When Hollie McNish became a parent, she soon realised that there was a lot – an awful lot – that nobody talks about. So she sets about to change that in this compassionate, raw, truthful collection of poetry and prose about motherhood. The early days of the book take us through her morning sickness at Glastonbury and her anxious granny trying to put a ring on her wedding finger every time she leaves the house, through to trying to keep a toddler occupied on an 8-hour train journey to Scotland and finally waving her off to her first day at nursery. Hollie lays bare the delightful, mundane, exhausting and thrilling experiences that make up modern motherhood.
‘First thoughts after birth: 1. Salt-N-Pepa’s ‘Push It’ was not as funny on the birthing CD as I had hoped.’

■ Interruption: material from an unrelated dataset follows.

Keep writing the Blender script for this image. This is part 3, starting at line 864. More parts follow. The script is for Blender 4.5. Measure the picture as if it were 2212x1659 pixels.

This is a poetry collection, but it’s much more, too – Hollie shares her journal entries from those early days of pregnancy through the goriness of birth and the newborn exhaustion and delight, the ‘one long daydream’ of trying to keep a small human alive. Her writing is candid and funny, playful yet serious, as she discusses the policies that create gendered chasms in the domestic division of child-rearing to the inelegance of having to breastfeed in a toilet cubicle because there are no other options.
‘I now know who is to blame for post-baby relationship issues too. The government. The one that gives you two weeks’ paternity leave so that as soon as you have a baby, the mum and dad are thrown into separate world where one thinks the other is getting to stay at home and bond with the baby on a comfy sofa and the other curses the independence and adult life the other still gets. And no one can understand the other’s world any more.’
She openly explores the identity shift upon becoming a parent – both within and outside of herself. Society, she soon realises, is full of opinions. People heckle ‘teen mum!’ at her on the street (she’s 27), tut loudly when she travels with her toddler during rush hour, demand to know why she continues to breastfeed when her baby can walk and talk. When she’s able to get away to a workshop and poetry slam for a few days in Latvia, she revels in being someone other than a parent, just for a small stretch of time. Some of my favourite poems in the collection were Reading To You and The League-Table Toddlers. Even if you’re not ordinarily a poetry fan, her writing is so fresh and accessible, and the diary entries contextualise her thoughts very well. I knocked off one star because it probably could have been edited a little more rigorously (it’s long!) but I nevertheless devoured it in a few days.
It’s also not just for parents or parents-to-be – likelihood is we will all know someone with a child, whether now in in the future – and so I’d recommend this one for anyone who wants to better understand this unique, bizarre experience that many people go through but that no-one really seems to openly talk about.